Nachdem der Maibaum mit vereinten Kräften aufgerichtet wurde, fand beim Maibaumchef stets ein Maibaumfest statt, bei dem die Helfer mit einem deftigen Vesper und Getränken bewirtet wurden. Angeblich soll bei dieser Gelegenheit so mancher Streich in der Mainacht ausgeheckt worden sein. Beispielsweise die fünf übereinander gestapelten Pritschenwagen, die am 1. Mai 1992 vor der Sankt-Anna-Kapelle standen. Gerüchteweise handelte es sich hierbei um das Werk einiger Jungmusiker, was aber selbstverständlich nie bewiesen werden konnte.

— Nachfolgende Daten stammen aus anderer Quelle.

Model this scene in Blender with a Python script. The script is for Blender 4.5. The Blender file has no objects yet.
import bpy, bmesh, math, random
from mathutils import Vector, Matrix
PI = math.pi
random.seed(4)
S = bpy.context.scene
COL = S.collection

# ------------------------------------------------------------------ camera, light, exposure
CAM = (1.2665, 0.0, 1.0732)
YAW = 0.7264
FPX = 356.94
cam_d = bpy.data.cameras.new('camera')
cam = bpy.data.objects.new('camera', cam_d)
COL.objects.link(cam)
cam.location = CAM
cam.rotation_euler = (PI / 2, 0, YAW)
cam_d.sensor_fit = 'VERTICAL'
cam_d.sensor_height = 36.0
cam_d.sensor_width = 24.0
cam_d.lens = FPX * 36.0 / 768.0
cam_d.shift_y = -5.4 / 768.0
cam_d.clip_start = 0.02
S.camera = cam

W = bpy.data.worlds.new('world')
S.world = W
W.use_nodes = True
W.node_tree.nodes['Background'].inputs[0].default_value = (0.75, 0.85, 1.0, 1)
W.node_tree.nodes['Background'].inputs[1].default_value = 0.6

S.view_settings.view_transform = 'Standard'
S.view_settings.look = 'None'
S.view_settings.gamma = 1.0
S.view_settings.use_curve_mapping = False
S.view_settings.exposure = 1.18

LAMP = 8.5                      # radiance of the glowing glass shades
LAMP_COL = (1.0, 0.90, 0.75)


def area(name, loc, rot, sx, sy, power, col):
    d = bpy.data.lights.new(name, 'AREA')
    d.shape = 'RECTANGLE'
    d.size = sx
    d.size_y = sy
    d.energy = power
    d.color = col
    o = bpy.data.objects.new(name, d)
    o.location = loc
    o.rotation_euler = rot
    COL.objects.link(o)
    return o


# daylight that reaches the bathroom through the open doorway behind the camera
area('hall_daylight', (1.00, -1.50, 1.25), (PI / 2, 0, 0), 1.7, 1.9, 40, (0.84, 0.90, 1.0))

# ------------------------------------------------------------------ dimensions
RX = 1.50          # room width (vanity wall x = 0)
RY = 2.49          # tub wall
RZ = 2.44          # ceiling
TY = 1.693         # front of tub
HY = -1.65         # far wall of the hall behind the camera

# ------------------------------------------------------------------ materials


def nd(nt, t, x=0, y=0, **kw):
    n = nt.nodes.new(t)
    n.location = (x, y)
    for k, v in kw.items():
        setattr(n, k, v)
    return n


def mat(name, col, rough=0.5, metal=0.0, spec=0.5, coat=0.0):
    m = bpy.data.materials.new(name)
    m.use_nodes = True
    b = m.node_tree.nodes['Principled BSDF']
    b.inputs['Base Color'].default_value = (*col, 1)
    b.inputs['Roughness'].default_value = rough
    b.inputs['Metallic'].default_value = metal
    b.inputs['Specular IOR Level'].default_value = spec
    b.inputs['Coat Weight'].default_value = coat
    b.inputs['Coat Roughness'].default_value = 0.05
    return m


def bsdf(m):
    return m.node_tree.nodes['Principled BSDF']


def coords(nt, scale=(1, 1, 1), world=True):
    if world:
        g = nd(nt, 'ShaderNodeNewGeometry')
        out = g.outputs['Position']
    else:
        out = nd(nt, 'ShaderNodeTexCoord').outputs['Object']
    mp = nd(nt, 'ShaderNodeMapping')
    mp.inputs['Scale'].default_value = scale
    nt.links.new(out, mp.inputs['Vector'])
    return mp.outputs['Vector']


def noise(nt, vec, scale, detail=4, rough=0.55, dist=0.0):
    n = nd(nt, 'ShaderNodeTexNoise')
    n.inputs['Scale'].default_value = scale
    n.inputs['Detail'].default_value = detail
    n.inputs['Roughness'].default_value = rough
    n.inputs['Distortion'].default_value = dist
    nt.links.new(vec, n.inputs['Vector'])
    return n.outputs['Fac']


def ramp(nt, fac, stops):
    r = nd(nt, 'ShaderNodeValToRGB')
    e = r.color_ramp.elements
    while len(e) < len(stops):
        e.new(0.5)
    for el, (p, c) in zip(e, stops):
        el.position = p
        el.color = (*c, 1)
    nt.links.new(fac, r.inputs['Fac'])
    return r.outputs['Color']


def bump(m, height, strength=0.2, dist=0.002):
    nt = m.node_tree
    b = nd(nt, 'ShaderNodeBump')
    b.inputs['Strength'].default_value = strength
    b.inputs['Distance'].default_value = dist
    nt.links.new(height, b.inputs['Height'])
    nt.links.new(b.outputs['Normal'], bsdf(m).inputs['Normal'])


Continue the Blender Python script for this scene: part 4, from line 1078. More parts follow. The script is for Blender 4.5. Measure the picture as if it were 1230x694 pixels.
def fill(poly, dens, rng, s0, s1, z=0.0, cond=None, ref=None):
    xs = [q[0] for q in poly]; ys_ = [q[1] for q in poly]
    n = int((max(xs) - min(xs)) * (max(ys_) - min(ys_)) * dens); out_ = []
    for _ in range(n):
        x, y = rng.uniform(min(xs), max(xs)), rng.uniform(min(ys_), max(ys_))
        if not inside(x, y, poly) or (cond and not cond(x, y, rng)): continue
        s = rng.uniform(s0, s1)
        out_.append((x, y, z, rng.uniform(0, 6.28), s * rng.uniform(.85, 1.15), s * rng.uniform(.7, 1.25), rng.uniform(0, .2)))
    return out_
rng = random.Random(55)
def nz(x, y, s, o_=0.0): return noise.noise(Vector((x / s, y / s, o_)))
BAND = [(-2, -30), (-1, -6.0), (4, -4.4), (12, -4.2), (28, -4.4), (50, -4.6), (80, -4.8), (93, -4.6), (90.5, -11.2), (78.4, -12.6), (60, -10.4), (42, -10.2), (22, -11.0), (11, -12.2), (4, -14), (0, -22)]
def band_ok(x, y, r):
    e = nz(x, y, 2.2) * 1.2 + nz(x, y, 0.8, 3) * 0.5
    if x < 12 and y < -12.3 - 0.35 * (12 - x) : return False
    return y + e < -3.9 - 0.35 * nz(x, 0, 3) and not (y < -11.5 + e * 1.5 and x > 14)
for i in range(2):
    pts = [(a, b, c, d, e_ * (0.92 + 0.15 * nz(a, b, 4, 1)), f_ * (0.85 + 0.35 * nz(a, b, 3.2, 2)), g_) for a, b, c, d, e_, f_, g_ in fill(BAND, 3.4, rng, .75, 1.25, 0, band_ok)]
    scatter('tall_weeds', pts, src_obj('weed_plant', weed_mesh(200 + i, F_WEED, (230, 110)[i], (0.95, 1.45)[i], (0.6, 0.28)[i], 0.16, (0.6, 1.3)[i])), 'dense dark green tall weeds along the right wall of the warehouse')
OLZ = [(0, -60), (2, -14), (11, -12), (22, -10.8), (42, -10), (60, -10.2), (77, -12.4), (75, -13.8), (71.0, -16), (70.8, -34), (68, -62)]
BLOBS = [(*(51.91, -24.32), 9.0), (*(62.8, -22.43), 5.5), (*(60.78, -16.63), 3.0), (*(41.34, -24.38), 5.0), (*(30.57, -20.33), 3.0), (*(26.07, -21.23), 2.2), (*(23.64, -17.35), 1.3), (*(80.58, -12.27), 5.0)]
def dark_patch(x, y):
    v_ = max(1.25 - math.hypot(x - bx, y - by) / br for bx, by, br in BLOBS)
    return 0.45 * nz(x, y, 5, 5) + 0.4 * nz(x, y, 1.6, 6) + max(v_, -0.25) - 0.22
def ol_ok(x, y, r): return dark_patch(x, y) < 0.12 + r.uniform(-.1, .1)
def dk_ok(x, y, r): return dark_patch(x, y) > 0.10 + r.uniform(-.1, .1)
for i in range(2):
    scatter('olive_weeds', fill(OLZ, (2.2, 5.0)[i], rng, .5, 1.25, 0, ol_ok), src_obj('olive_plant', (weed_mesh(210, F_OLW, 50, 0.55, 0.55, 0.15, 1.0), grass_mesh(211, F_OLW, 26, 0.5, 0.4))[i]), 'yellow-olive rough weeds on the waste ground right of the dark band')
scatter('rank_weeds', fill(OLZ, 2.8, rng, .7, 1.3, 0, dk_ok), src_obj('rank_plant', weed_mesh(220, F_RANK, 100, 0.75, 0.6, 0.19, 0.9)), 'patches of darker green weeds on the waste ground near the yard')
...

Wir vom Musikverein "Harmonie" Balzhofen freuen uns, dass wir dieses Kapitel der Balzhofener Dorfgeschichte viele Jahre begleiten konnten. Glücklicherweise sind bisher alle Maibäume unfallfrei gefällt, aufgerichtet und wieder umgelegt worden. Dies und die gleiche tolle Unterstützung durch die Balzhofener Einwohner und Vereine wünschen wir nun der "Balzhofener Dorfgemeinschaft e. V."